As for the letter, that was probably a wise choice, upon further reflection. Albertine almost comes across as an abused woman, but it’s likely her victimization is emotional, although she may have feared Marcel physically as well, particularly if he was prone to fits of jealousy. She may have physically feared him, but more than anything, she may have gone the letter route to try to attempt to have some modicum of control over her own life – again, rather revolutionary for a woman of the time. She was free of children so could do such a thing without nearly the same repercussions as if she had given birth to his children. (And on a side note, isn’t it interesting that she never had any of his kids?).

What strikes me the most is her heartfelt sadness at leaving, however.

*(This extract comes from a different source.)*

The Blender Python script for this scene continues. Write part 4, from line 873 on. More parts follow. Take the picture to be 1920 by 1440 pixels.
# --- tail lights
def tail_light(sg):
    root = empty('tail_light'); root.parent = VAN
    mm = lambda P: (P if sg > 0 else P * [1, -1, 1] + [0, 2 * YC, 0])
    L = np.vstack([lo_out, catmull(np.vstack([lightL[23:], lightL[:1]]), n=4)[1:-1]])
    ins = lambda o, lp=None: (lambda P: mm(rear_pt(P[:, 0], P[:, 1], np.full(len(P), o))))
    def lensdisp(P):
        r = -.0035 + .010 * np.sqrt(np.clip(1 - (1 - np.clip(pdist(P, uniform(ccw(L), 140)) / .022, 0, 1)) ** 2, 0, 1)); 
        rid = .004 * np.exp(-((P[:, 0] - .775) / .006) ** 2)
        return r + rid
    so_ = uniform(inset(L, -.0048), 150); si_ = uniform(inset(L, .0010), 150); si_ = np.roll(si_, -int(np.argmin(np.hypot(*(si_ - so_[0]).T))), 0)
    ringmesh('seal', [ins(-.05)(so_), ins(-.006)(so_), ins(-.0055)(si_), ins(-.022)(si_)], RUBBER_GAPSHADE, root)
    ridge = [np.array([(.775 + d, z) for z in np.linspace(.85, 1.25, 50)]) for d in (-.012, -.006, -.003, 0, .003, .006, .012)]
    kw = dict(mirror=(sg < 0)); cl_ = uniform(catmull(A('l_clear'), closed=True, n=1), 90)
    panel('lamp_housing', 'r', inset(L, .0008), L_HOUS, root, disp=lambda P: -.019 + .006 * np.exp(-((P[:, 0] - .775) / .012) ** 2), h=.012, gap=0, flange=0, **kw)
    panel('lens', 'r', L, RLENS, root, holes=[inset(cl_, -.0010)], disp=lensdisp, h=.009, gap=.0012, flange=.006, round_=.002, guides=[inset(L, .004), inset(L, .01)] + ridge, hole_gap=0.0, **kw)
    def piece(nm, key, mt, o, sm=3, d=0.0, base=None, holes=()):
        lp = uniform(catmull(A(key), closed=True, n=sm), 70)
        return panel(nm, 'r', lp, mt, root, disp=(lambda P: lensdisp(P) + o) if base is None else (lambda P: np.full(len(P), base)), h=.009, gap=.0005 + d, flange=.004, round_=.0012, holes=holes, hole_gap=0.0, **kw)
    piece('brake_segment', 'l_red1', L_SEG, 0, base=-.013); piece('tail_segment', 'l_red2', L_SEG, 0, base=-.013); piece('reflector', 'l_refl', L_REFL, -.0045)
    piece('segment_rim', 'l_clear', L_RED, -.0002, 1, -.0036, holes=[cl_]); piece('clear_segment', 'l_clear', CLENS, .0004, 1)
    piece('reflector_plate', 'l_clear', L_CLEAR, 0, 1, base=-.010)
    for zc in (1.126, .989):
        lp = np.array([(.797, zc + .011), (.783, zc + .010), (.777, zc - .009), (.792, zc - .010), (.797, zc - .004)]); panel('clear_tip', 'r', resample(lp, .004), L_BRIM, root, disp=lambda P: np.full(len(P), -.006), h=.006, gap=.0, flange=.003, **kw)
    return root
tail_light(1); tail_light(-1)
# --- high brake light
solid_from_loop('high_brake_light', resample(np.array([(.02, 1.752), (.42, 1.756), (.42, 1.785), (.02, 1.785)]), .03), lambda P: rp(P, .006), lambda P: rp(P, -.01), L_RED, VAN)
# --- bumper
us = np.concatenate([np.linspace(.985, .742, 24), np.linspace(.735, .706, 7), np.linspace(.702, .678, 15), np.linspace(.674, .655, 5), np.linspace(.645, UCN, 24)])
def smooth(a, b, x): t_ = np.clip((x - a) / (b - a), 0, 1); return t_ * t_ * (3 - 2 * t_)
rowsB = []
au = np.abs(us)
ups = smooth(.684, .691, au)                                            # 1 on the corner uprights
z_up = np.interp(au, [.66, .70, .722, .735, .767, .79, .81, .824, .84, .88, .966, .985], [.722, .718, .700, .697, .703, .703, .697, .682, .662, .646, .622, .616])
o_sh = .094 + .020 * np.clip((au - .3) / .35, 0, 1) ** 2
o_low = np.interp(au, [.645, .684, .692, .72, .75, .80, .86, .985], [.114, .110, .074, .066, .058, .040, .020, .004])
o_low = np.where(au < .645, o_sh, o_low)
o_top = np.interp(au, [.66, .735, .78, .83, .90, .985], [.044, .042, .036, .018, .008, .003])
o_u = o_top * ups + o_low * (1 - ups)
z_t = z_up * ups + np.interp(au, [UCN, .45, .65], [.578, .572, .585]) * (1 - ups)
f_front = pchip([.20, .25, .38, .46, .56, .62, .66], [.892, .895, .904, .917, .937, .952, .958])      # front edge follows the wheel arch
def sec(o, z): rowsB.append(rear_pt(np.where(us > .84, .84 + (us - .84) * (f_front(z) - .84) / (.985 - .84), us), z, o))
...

She mourns the loss of his familiarity, noting “…; it will be bad enough to become by degrees, and all too soon, a stranger to you…”. I can imagine it would be a rare thing indeed to be able to stay friends with a former lover in the pre-technology world. So an ending such as this is truly an ENDING.

But even more heartbreaking to me is the final line:

“I leave you the best of myself.”


Are these words of truth? Is there a person in our lives who literally took the “best” of us, or to which we gave the “best” of ourselves and we have no more to give? That would imply that there couldn’t be healing after that person and no wellspring within us to find deep love and affection for another again. Or are these simply words of hurt in a moment of pain and agony at the ending of an intense relationship? We may never know, although for Albertine, it may be both (foreshadowing). Regardless, Marcel’s world has just unraveled and Albertine pulled the string, which gave her all the control. How Marcel’s world will now play out… well, I guess I’ll have to keep reading the blog.